Peter March 1st, 2012 at 4:48pm

Hi Newbz, what is the simulator you are using?

I'm not sure how it all works with a simulator i.e. why there aren't any buyers or where the bids are supposed to come from...but if the option has some intrinsic value there will always be a buyer as market makers will bid basis getting a hedge in the underlying.

However, if the option is out-of-the-money and very close to expiration then it is possible that there won't be any buyers and you will just have to allow the option to expire worthless.

Newbz March 1st, 2012 at 10:59am

I'm using a stock simulator for short putting and I'm trying to sell 10 contracts of a 50cent strike price. The bid is 0 and the ask is 20cents.

Obviously selling it at 0 is pointless, so I tried 10cents and waited a bit...the order remained open. Moved it to 5cents and waited...still an open order.

I don't care about getting a sell price closer to the ask, but I don't want to settle on a bid of 0 either. This simulator only lets me increase the price in increments of 5cents, so I can't set my price to 1cent either.


This is only paper trading so it's not a big deal, but what happens if I encounter this problem during real trading. The contract will never get sold because it's not at bid price, which is 0 so why would I sell it.

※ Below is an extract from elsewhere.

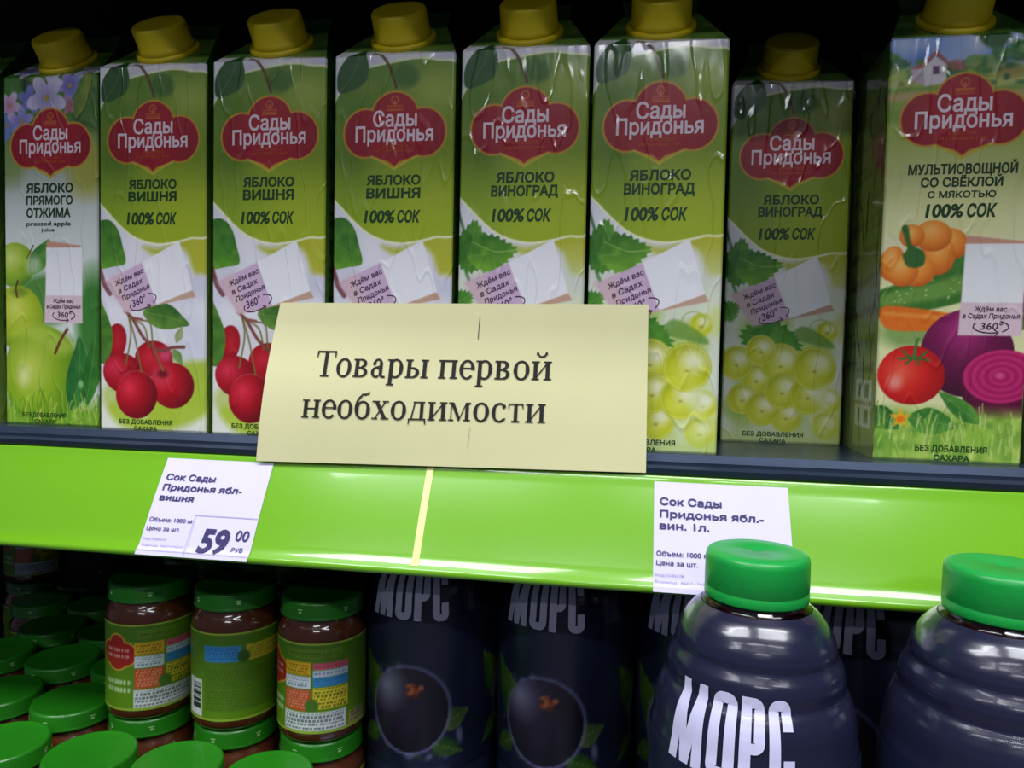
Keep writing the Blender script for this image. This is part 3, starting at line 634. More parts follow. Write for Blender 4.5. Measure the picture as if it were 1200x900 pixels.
def G(ch):
    s = stem
    if ch == 'Т': return 1.22, [box(.52, 0, .74, 1.42), box(.36, 0, .90, SE), box(.04, 1.34, 1.22, 1.42), quad((.04, 1.42), (.04, 1.05), (.09, 1.05), (.14, 1.34)), quad((1.22, 1.42), (1.22, 1.05), (1.17, 1.05), (1.12, 1.34))]
    if ch == 'о': return 1.0, [ring(.5, .5, .46, .53, 0, 360)]
    if ch == 'с': return .88, [ring(.5, .5, .46, .53, 62, 318), dot(.74, .83, .11), quad((.80, .17), (.86, .24), (.84, .12))]
    if ch == 'е': return .9, [ring(.49, .5, .45, .53, 0, 318), ring(.49, .5, .45, .53, -2, 20), box(.12, .53, .92, .60)]
    if ch == 'в': return 1.0, s(.13)+[ring(.50, .76, .33, .24, -90, 90), ring(.50, .27, .40, .27, -90, 90), box(.3, .93, .52, 1.0), box(.3, .48, .56, .56), box(.3, 0, .52, .07)]
    if ch == 'а': return .92, [box(.54, .12, .74, .72), ring(.44, .70, .30, .33, 0, 150, .2), dot(.23, .76, .10), ring(.38, .28, .32, .30, 40, 300, .19), quad((.28, .56), (.60, .66), (.60, .59), (.30, .50)), quad((.4, .0), (.62, .14), (.62, .24), (.42, .06)), ring(.84, .16, .30, .18, 180, 290, .16)]
    if ch == 'р': return 1.06, s(.16, -.42, 1.0, top=False)+[box(.03, .93, .3, 1.0), ring(.55, .5, .45, .53, -150, 150)]
    if ch == 'ы': return 1.36, s(.13)+[ring(.48, .29, .38, .29, -90, 90), box(.3, .50, .50, .58), box(.3, 0, .5, .07)]+s(1.05)
    if ch == 'п': return 1.14, s(.13, top=False)+s(.80, top=False)+[box(.02, 1-SE-.015, 1.11, 1)]
    if ch == 'н': return 1.14, s(.13)+s(.80)+[box(.3, .47, .85, .55)]
    if ch == 'и': return 1.16, s(.13)+s(.82)+[quad((.30, .08), (.30, .2), (.86, .92), (.86, .8))]
    if ch == 'й': v, p = G('и'); return v, p+[ring(.58, 1.42, .27, .22, 188, 352, .1, .09), dot(.33, 1.42, .075), dot(.83, 1.42, .075)]
    if ch == 'б': return 1.0, [ring(.5, .48, .46, .51, 0, 360), ring(.62, .60, .60, .78, 112, 196, .13, .1), quad((.34, 1.30), (.40, 1.37), (.72, 1.40), (.86, 1.53), (.84, 1.36), (.66, 1.30), (.45, 1.28))]
    if ch == 'х': return 1.04, [quad((.12, 1), (.36, 1), (.94, 0), (.70, 0)), quad((.16, 0), (.25, 0), (.86, 1), (.77, 1)), box(.0, 1-SE, .46, 1), box(.62, 1-SE, 1.0, 1), box(.02, 0, .38, SE), box(.56, 0, 1.05, SE)]
    if ch == 'д': return 1.1, [box(.72, .05, .92, 1), quad((.18, .05), (.27, .05), (.44, .95), (.36, .95)), box(.30, .93, 1.0, 1), box(.05, 0, 1.08, .075), quad((.05, .07), (.05, -.25), (.10, -.25), (.15, .02)), quad((1.08, .07), (1.08, -.25), (1.03, -.25), (.98, .02))]
    if ch == 'м': return 1.36, [box(.14, 0, .21, 1), box(1.0, 0, 1.2, 1), quad((.12, 1), (.33, 1), (.70, .18), (.60, .0)), quad((.60, 0), (.66, 0), (1.06, .92), (1.02, 1)), box(.02, 0, .34, SE), box(.9, 0, 1.32, SE), box(.02, 1-SE, .3, 1), box(1.02, 1-SE, 1.32, 1)]
    if ch == 'т': return .96, [box(.38, 0, .58, 1), box(.25, 0, .71, SE), box(.05, .925, .91, 1), quad((.05, 1), (.05, .70), (.09, .70), (.13, .93)), quad((.91, 1), (.91, .70), (.87, .70), (.83, .93))]
    return .5, []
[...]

Peter November 16th, 2011 at 7:46pm

Mmm..yeah, not too sure. I could guess and say that the $178 is the loss between the sold price and the current market price, however, you say 0.27 is the current price? Unless the position is valued against a price other than 0.27 - say average of the bid/ask spread or last, which may be some other price.

Then I would have said that the $280 was the loss including commissions. But that would suggest that you pay approximately $10 per contract in brokerage. What are your rates?

By the time the option expires, if it is still out-of-the-money, then the price of the option will have traded from 0.27 to zero so the unrealized losses will have been credited back into your account and you will be left with the $110 credit from the initial sale (minus brokerage fees).